Other People's Problems

Sometimes, learning about other people's problems can make you hold a magnifying glass to your own life. If you're lucky, maybe looking that close will show you just how blessed you really are.

We all know people who think the grass is greener in someone else's yard. That notion hit home for me when I learned, recently, about someone who went to have a roll in someone else's grass. It looks to me like her own yard is plenty pretty, but she had to go look around.

Happily, I can report that when I look at other people's yards, it only makes my own grass look greener. The choices made by other people encourage me to look at my own choices. And their actions sometimes make me think again about what I promised, before God, close to 24 years ago.

One of those promises was to honor my husband. What does that mean? I thought I knew when I made the promise, but I have since learned that it is more complicated than I first thought.

There's the basic idea of honoring someone: to treat them with respect, to be polite and considerate. Isn't it more than that? I think it is to show my respect and admiration for him, even when he isn't there and certainly when he is. I think it is also to honor him with my time and attention. Some people don't really merit the effort of my attention, truthfully, but my husband always does.

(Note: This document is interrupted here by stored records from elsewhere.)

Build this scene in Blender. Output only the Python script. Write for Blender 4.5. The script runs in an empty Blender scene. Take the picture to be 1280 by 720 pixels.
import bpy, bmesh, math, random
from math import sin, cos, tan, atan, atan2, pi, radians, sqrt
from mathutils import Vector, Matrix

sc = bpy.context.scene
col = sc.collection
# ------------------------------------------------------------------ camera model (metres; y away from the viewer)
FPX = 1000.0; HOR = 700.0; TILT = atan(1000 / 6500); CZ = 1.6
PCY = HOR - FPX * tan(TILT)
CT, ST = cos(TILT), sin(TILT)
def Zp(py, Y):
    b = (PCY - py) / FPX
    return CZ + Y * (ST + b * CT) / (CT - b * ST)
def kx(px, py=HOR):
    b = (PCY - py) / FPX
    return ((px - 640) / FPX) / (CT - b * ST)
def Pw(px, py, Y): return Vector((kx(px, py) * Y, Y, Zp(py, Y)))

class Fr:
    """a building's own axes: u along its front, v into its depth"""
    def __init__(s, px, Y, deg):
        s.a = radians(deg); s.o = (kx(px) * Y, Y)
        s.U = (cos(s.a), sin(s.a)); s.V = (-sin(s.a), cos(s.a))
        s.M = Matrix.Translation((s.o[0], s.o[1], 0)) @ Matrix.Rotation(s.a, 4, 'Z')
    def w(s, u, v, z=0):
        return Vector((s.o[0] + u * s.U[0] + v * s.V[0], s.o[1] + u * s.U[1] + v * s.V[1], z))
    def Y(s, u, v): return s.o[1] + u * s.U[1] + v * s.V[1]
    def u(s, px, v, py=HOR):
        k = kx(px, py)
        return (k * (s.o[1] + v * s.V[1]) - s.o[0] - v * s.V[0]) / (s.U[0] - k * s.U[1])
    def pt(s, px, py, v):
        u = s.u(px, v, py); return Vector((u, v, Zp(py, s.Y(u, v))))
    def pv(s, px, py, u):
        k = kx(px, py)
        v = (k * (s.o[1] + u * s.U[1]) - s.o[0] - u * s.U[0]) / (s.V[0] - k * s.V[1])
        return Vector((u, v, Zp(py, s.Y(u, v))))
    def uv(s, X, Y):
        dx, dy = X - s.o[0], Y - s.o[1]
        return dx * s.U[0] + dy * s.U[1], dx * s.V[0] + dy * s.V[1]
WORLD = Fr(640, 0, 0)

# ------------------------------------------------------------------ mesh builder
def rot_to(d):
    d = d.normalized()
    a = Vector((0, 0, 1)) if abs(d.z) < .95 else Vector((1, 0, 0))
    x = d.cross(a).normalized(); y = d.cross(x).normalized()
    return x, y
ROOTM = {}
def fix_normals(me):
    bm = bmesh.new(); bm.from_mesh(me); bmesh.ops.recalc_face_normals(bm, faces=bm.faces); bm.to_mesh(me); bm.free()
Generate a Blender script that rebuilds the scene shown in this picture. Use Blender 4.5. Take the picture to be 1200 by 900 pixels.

So what does it mean? It means I stop what I'm doing and help him when he asks. I stop the meanderings of my mind and focus my attention on him when he talks to me (no easy feat, that!). It also means I don't button the collar button on his shirt when I hang up his clothes. Momma taught me to button the shirt. He thinks it's a pain to take the hanger down and unbutton the shirt. So I silence my Mom's voice in my head and leave it loose.

I also think about the ways in which my husband honors me. I try to notice what he does for me, man things that women might not pay attention to. He checks the air in my tires, for one thing. He puts the things that I want done higher on his to-do list than what he really thinks they merit. He doesn't tell me how to do things, even though he would like to, unless I really do need help. He only speaks well of me behind my back, and doesn't (usually) join in with the banter about wives.

Maybe, some other day, I'll focus on the things we do for love.